And in the Upper Chamber…

…there’s Joe Biden, the Senator from Delaware and chairman of the Senate Foreign Relations Committee.  Not to be outdone by John Murtha, Biden is offering a “mainstream, articulate, and clean” plan for bringing peace to Iraq while getting U.S. troops out of the war-torn nation.

Biden wants to repeal the 2002 congressional resolution that authorized President Bush to take military action in Iraq, suggesting that the situation in Iraq has subsequently changed in two essential ways: 1) Saddam Hussein has been deposed, and 2) weapons of mass destruction were never found.  Regime change has been achieved and the threat of WMDs is no longer an issue says Biden, and it’s time to revise Mr. Bush’s Iraq charter.  Biden wants to give the military a “much narrower mission statement.”  According to Congressional Quarterly, “Biden said this new resolution should clearly state that U.S. troops should continue to combat terrorists and train Iraqis, but also make clear that U.S. troops will ‘responsibly draw down’ and not stay in Iraq indefinitely.”  This “responsible draw down” of U.S. forces in Iraq—which should be completed by the close of 2008, adds Biden—will provide a nearly immediate incentive for the Iraqi government to get its act together. “The best way to focus Iraq’s leaders on the political compromises they must make is to make it clear to them that we are leaving,” he said.

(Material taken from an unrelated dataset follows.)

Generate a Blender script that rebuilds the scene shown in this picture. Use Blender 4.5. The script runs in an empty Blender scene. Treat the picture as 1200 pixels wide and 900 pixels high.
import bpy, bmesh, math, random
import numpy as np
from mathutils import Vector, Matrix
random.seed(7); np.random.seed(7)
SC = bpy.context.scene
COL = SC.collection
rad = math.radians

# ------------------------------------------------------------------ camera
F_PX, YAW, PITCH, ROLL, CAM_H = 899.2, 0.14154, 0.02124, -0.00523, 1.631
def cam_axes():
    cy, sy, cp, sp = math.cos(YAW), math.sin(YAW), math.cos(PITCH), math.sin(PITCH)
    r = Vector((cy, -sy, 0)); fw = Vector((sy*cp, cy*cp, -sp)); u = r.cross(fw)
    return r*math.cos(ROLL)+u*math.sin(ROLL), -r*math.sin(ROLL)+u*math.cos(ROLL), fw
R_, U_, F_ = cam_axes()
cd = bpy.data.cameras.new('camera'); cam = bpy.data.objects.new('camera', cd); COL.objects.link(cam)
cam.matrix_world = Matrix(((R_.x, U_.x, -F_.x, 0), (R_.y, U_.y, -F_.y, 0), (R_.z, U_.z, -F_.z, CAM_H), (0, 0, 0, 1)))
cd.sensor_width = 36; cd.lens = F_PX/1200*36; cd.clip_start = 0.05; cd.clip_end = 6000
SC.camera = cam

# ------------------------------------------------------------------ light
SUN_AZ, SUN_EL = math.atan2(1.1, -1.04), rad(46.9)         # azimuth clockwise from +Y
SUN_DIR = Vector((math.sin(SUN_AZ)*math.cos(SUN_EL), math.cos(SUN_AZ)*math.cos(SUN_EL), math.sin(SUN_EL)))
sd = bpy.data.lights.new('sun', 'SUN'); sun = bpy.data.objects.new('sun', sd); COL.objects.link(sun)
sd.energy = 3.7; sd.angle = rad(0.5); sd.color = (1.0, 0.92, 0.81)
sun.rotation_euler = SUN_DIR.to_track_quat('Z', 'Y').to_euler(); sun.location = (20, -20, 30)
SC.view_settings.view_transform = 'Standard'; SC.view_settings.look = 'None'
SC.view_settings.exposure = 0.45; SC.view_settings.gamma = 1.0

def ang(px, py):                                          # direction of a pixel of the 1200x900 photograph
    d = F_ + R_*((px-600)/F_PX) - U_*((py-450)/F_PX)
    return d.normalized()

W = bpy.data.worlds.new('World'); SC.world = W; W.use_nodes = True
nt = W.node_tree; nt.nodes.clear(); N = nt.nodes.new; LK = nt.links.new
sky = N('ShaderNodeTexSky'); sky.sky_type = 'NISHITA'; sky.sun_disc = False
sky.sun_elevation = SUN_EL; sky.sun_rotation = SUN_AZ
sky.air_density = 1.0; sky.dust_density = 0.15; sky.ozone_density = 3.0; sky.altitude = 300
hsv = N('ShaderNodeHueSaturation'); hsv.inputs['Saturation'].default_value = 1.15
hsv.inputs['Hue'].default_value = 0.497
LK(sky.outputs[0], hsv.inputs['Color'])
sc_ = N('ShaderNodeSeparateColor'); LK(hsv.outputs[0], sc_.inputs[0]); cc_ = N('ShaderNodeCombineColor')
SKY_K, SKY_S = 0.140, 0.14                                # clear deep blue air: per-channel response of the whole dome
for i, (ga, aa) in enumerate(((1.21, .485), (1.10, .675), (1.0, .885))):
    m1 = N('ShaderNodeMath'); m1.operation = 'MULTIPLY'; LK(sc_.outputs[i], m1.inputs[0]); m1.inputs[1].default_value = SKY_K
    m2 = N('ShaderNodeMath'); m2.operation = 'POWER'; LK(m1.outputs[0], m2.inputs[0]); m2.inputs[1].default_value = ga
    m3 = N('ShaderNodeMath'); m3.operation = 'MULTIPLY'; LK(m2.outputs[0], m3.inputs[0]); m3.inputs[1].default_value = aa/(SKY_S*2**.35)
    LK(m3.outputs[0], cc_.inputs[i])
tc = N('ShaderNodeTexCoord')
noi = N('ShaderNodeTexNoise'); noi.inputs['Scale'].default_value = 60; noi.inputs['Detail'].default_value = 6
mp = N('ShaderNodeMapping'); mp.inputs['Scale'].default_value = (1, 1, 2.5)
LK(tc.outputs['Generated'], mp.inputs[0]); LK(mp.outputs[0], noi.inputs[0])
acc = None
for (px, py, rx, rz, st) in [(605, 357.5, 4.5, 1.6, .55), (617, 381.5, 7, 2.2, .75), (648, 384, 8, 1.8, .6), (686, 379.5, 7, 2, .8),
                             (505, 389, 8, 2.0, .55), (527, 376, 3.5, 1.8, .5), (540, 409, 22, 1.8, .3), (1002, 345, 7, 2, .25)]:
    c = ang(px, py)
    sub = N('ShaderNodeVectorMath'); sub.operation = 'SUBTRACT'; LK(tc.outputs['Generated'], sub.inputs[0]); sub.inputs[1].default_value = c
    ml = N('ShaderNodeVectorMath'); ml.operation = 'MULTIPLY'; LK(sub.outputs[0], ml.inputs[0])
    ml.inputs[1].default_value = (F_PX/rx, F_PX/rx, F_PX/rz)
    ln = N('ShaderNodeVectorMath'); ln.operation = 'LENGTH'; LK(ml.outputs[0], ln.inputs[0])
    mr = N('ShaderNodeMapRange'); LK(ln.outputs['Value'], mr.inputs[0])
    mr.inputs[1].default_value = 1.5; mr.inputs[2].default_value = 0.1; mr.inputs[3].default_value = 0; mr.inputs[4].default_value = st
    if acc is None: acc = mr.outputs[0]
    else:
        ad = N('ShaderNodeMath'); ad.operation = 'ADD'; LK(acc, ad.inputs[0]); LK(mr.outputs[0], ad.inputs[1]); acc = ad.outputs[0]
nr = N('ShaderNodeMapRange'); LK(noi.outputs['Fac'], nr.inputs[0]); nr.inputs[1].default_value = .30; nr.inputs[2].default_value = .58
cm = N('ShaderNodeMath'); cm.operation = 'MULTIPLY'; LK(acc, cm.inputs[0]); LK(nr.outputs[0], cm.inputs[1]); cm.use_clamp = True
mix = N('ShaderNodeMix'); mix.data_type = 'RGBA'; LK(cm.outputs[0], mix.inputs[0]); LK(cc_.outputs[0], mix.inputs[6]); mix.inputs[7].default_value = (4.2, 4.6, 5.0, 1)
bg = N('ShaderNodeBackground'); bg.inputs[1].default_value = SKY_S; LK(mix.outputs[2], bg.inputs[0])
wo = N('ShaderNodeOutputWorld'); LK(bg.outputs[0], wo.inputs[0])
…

But this is only half of what Senator Biden has to offer.  In conjunction with Leslie H. Gelb, a former president of the non-profit organization Council on Foreign Relations, Biden has authored a plan to address the sectarian violence that’s killing hundreds of Sunnis, Shi’a, and Kurds (not to mention Coalition soldiers).  The Biden-Gelb plan “proposes essentially partitioning Iraq into a loose federation of autonomous Shiite, Kurdish and Sunni regions.”  The Quarterly continues:

Biden’s efforts to promote this proposal took him on Thursday to the Brookings Institution, a policy think tank in Washington, D.C. He described the plan as ‘federalism,’ and likened it to the 1995 accords signed in Dayton, Ohio, that aimed to quell sectarian carnage in Bosnia by dividing the Balkan nation into separate ethnic federations of Bosnian Muslims, Croats and Serbs.
[…]
 ‘Ladies and gentlemen, it is my assertion that federalism is Iraq’s best possible future,’ Biden said. ‘But unless we help make federalism work for all Iraqis, the violence will not stop.’
[…]
Biden’s plan also would call for a ‘major diplomatic offensive’ to engage support of countries that share the Middle Eastern region with Iraq — and also calls for withdrawal of American troops by the end of 2008.

So Senator Biden’s first and (one would assume) best instinct to address the Iraq problem is to engage–à la the House of Representatives—in pointless word mongering?  Rewrite the 2002 congressional resolution, eh?  Well, that’s really going to help—to essentially (and retroactively) “un-authorize” the president from doing something that has already been done.  (Quite irrevocably done, I might add.)  Not only is the idea absurd, it’s also dumb.  Did I mention that it would also be an unforgivable waste of time?

Okay, the word mongering thing aside, he also wants to set a fixed—and artificial—deadline for the cessation of military operations in Iraq.  It appears to be the old “we’re out of there by the end of 2008 come hell or high water” deal.  As if we haven’t heard that one already.  Wonderful job, Senator.  Brilliant!  Did you think that one up all by yourself?

But the thing that really gets my goat is the ‘federalism’ idiocy.  What have our troops been fighting for—and dying for—in Iraq for the past four years if not for the goal of a workable, peaceful, and unified Iraq?  Is he suggesting that the American people—the troops in particular—would be willing to casually toss aside the thousands of sacrifices that have been made on the alter of the promise of a democratic Iraq and settle instead for a lesser alternative?

Joe Biden

And has Joe Biden considered the ramifications for ordinary Iraqi citizens who happen to have the misfortune to live in the wrong region of Iraq?  What of the Sunni family that suddenly finds itself living in the heart of an artificial Shi’a territory?  Or the Shi’a family whose home is currently in Anbar Province?  As far as I can tell, this stupid, stupid plan could very well result in a humanitarian crisis of massive proportions, as Sunni refugees flee for the safety of the Sunni zone, and Kurds run for Kurdistan, and the Shi’a…well, you get the idea.  And is Mr. Biden foolish enough to believe that this inevitable diaspora would somehow unfold in a peaceful way—that displaced Iraqis would be able to move their families and possessions through a hostile zone without being harassed, robbed, or even killed by those from rival sects?

Apparently Mr. Biden hasn’t given any of these things any thought at all.